I'm paraphrasing, but not much.
The MAGAns are too ignorant to cope with the modern world. This is probably partly their own fault, on average; most of them could probably have learned more if they had tried harder to learn.
The modern world is complex, though. I don't actually know much of anything about how the world looks to a MAGA American, but I don't think that the things they don't understand are easy to understand for anyone. And if I compare this kind of ignorance to the kind of ignorance that I do know well, in physics, I would guess that most of the people who act as though they do understand don't really understand that much better.
Most people who think they understand physics are really just nodding their heads wisely and cheering for what they know must be the right team. They say the things that all the good people say: angular momentum conservation, energy, yada yada. If you ever do really understand some tricky point, you see that all those things the good people say are just useless. They're probably technically right, as far as they go, but they totally fail even to mention the one or two crucial points that actually make up the real story, once you know the real story. Yes, angular momentum is conserved, but the crucial thing about a spinning top is that it is rigid. When different forces act on different parts of the top, internal forces inside the top act to hold the top's shape—and in doing that, they end up affecting how the top moves as a whole.

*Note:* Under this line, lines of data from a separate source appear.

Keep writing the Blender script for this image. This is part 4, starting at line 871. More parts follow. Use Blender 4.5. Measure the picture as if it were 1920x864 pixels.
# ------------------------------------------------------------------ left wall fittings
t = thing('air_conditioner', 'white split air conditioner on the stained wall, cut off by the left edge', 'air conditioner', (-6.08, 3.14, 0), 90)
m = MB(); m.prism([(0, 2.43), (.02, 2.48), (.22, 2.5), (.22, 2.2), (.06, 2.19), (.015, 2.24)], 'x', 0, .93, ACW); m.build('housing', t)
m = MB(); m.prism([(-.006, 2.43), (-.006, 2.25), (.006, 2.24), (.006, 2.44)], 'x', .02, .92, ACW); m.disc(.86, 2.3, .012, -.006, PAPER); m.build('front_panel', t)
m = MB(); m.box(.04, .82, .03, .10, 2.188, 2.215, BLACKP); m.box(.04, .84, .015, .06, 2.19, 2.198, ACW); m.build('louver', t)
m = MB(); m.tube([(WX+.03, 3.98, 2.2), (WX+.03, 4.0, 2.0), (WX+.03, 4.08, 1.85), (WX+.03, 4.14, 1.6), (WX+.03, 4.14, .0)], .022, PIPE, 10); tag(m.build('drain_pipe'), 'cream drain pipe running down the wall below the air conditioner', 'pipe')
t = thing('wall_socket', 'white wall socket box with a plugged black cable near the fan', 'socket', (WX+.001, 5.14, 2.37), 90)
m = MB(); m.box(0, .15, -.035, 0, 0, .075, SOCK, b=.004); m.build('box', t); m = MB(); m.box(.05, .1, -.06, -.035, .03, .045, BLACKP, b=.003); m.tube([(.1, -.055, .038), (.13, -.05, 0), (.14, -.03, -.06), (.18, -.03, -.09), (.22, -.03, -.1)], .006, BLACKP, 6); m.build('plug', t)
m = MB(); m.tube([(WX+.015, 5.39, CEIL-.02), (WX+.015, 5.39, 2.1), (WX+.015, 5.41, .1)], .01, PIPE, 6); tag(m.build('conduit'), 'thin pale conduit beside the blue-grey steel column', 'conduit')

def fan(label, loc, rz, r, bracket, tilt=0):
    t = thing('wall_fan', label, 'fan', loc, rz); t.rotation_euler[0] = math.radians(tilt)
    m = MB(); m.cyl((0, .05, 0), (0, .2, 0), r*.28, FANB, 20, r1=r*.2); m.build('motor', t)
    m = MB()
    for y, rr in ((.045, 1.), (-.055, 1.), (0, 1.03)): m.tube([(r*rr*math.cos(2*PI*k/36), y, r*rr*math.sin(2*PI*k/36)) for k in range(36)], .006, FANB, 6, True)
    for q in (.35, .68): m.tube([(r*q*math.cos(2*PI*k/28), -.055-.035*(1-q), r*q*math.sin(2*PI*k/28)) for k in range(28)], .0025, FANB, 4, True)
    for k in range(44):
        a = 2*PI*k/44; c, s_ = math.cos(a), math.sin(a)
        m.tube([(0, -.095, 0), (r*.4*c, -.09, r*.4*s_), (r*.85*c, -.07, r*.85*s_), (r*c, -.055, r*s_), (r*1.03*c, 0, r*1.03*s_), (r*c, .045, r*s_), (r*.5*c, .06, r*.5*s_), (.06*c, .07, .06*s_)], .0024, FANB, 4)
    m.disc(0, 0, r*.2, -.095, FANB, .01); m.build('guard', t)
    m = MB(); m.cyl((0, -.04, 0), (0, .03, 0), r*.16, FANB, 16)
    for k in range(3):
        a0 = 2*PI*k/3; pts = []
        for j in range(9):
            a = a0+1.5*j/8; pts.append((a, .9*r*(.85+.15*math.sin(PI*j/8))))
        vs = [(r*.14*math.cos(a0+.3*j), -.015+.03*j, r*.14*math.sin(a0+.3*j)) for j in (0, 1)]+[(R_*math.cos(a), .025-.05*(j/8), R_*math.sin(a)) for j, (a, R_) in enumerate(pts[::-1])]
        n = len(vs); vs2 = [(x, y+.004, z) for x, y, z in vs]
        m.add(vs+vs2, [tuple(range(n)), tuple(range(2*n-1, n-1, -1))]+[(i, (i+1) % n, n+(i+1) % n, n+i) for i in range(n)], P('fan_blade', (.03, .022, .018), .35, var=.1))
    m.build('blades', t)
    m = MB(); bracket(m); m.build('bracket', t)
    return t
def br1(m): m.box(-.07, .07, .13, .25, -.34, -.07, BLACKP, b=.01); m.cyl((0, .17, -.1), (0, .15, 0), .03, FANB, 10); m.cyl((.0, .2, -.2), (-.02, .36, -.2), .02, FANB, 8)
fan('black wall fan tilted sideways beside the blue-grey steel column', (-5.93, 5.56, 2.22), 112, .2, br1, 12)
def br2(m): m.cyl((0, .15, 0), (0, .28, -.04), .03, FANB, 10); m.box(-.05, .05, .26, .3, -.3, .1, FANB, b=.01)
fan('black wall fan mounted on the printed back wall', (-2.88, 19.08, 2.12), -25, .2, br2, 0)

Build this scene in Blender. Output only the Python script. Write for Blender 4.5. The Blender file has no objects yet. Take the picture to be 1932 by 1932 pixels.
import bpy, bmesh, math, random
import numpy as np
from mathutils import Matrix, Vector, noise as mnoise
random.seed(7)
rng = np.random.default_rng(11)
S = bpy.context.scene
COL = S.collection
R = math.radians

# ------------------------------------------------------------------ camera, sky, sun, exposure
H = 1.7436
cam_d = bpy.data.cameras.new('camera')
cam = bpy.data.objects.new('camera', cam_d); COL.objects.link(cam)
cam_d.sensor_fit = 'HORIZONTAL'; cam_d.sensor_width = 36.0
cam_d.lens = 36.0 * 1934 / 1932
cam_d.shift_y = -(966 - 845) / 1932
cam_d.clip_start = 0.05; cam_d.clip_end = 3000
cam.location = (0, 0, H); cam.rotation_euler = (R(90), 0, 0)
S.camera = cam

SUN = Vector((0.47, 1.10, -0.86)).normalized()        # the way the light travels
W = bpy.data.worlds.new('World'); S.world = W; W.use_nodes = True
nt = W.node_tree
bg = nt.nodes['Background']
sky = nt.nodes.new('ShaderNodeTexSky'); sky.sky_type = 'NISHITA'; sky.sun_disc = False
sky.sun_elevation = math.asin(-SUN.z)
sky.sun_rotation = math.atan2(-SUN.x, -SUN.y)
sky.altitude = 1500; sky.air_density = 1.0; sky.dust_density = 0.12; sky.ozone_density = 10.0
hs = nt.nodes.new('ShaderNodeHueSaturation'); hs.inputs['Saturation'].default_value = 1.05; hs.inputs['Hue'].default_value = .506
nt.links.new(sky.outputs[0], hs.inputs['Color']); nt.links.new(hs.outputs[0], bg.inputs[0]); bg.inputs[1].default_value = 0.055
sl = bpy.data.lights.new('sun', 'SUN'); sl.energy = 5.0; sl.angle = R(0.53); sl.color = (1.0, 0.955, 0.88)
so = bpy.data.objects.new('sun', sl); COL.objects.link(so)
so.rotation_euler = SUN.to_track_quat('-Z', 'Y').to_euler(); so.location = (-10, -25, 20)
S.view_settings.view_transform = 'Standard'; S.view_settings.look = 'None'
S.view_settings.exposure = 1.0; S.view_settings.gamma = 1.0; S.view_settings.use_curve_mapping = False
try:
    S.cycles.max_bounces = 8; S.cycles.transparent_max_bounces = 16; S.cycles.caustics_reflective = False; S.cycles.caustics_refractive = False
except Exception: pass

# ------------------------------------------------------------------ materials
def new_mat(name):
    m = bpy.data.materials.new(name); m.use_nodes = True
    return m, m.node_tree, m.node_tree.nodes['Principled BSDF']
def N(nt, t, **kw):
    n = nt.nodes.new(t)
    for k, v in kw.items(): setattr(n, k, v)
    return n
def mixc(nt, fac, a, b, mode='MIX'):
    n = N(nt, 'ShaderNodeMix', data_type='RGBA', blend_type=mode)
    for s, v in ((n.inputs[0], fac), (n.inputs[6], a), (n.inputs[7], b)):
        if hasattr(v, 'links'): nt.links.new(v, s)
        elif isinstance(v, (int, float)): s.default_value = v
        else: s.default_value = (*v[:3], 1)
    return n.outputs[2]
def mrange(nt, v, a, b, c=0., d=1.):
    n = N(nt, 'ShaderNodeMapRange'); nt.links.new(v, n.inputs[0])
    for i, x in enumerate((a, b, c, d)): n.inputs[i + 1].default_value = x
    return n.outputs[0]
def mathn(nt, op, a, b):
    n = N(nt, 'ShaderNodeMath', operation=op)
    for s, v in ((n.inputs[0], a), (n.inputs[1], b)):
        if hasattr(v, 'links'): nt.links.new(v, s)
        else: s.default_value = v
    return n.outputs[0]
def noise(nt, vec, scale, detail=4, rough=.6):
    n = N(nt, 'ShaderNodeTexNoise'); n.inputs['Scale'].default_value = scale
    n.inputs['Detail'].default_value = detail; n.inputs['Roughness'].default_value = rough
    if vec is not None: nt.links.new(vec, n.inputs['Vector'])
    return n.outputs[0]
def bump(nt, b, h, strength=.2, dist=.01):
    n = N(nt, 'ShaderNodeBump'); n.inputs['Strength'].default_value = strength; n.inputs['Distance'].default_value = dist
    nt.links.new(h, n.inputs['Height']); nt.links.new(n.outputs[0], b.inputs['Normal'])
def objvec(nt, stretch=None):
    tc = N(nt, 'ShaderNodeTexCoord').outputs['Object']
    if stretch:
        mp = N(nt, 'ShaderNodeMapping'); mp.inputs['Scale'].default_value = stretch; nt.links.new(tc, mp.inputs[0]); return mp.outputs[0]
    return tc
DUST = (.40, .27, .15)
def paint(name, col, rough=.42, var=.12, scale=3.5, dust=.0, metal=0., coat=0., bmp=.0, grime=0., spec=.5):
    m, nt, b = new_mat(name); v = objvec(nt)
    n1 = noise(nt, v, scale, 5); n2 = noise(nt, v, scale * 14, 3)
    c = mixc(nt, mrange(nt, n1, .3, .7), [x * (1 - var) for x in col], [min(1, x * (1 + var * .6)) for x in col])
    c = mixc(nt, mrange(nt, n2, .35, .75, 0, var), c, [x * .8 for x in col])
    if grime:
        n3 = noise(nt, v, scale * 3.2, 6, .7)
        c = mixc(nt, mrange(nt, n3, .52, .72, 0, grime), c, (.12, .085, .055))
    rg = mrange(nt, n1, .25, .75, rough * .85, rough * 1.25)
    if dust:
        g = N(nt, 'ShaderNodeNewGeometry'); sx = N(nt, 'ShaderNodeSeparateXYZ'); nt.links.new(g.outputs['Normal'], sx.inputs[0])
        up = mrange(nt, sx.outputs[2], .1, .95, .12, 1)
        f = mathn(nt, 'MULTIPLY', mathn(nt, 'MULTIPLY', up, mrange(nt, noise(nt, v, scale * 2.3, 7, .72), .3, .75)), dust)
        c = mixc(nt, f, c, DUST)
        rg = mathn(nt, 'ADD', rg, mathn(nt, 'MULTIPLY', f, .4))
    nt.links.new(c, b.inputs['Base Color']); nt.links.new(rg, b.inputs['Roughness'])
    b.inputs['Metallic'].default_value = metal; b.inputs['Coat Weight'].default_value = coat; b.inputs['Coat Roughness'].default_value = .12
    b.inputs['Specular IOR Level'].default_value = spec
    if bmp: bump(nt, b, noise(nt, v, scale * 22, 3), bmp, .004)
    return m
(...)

If anyone ever manages to get a clear enough understanding to be able to explain the tricky point clearly and accurately, then a lot of the people that never could get it before suddenly will—and most of the people who seemed to get it perfectly well will be just as astonished, hearing something they never imagined. If no-one ever explains things that clearly, however, then the lecture hall is really just full of two tribes, neither of which understands, although one of them thinks it does.
I can't help wondering whether American politics is also like that. If it's hard to understand the modern world, then it's much harder still to understand it clearly enough to explain it clearly. But the USA is a big country. It should be able to find some good teachers. I can't help feeling that liberal American politicians have been relying too much for too long on head-nodding and repeating what the good people say. They surely could have taught better, if they had tried harder to teach.